Languages differ in how they typically express manner and path elements that occur simultaneously in a motion event (Talmy 1985). Satellite-framed languages like English typically express them together in one clause (flew out), while verb-framed languages like Japanese and Turkish typically use two separate clauses (ucarak cikti ‘exited flying’). Patterns for iconic co-speech gesture mirror those in speech. Adult speakers who express manner and path together in one clause in speech tend to produce one gestural unit which represents manner and path simultaneously (Kita & Özyürek 2003). Adult speakers who express manner and path in separate clauses tend more often to produce a separate gestural unit for each of manner and path.

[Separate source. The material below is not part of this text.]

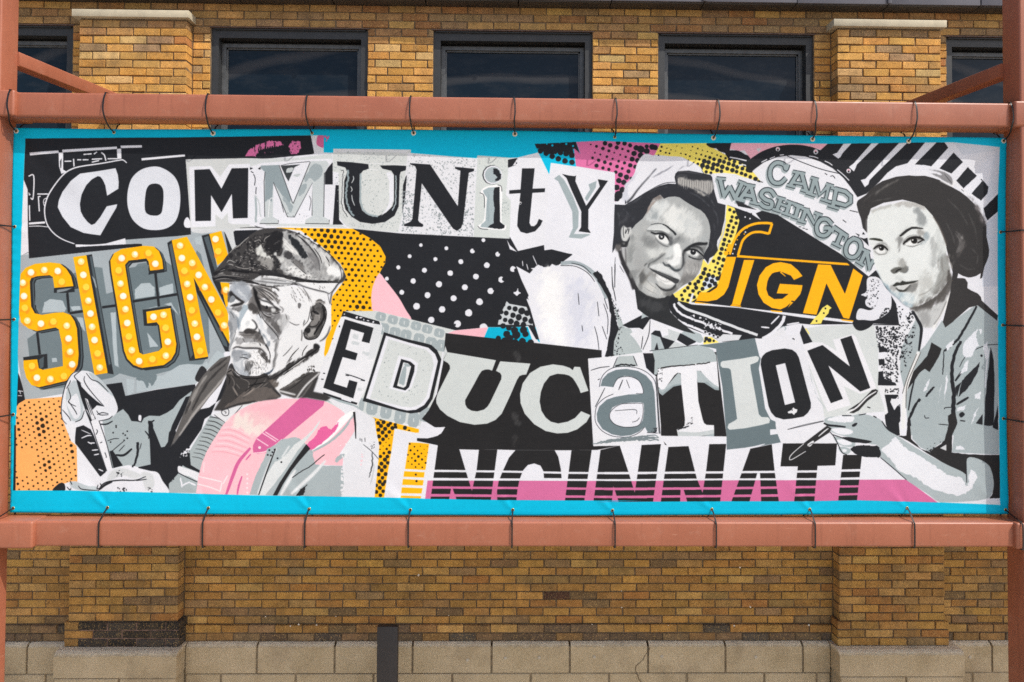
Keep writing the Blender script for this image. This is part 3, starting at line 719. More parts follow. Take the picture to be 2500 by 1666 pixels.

In this talk, I explore whether children follow these language-specific patterns in the syntactic and gestural encoding of manner and path in early stages of language development, or if they use a universal default pattern. Data were collected from speakers of three languages: English, Japanese, and Turkish. In each language, 3 groups of 20 children each participated (mean ages 3;8, ) as well as 20 adults. Each subject narrated 10 video clips of motion events incorporating both manner and path.

Speech results show that children are sensitive to the predominant syntactic packaging patterns used by adults in their language as early as age 3. However, universal patterns are also evidenced: across all three languages, 3-year-olds show a tendency to encode both elements in one verbal clause even if this pattern is not typical of the adult language. This tendency disappears by age 9. Gesture results are similar. Children at age 3 follow broadly language-specific patterns, but there is less difference between Turkish- and English-speaking children at age 3 than there is between Turkish- and English-speaking adults.

Various explanations for these results can be entertained. Speech results alone suggest that children might have a general learning bias to encode simultaneous aspects of an event in one clause in early stages of language development. Gesture data allow us to ask whether children might also conceptualize motion events differently from adults.